Set reaistic goals in the first place and you wont have to kill your staff to get the work done.

Here's the thing. Sometimes they don't care.

I'm in an industry where crunch is penalized. On my last Job, we were not allowed to go into an overtime period unless a producer specifically asked us to. I ended up going over ONE day, as did the other editors. For the rest of the time, we were out on time. It would cost them. Going over would go into double pay. Having less than 12 hours between the end of one day and the start of next would go into double pay. 6th and 7th consecutive days would be 1.5x and 2x pay. These things compound, so if you worked overtime on a 7th day, you'd be making a shit ton.

But when you have a lot of money it doesn't matter. Take say, Marvel. For them, getting a movie out there and hitting a certain date is way more important. They have enough money where they just pay these penalties and don't really care. I know people who worked continuously 12+ hours 7 days a week on these films. No life. There were divorces. There is no incentive to relax schedules because the movie's release date is just more important.

Nobody HAS to do this yes, but as Cruel said someone will always be there to take the job. And so it won't change. Folks I know who have cut some of the best Marvel movies have said they will never work for Marvel again. But the machine will roll on without them.

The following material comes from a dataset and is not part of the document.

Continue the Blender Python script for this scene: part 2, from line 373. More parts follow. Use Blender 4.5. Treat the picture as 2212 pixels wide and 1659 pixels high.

"It's a choice" does not solve the problem in this situation. Not ALL crunch is bad, but when it is systemic then there is an issue. I don't ever want people making things to feel like it's not okay to crunch when necessary, but we need to evaluate 'necessary'.

The thing is, I wasn't there at Naughty Dog. I don't know what was 'necessary', and what was just systemic mismanagement. Look at Halo 2. Nearly everyone I've asked about its development said it was rough, but they were ultimately glad it came out the way it did (versus what it would have been otherwise).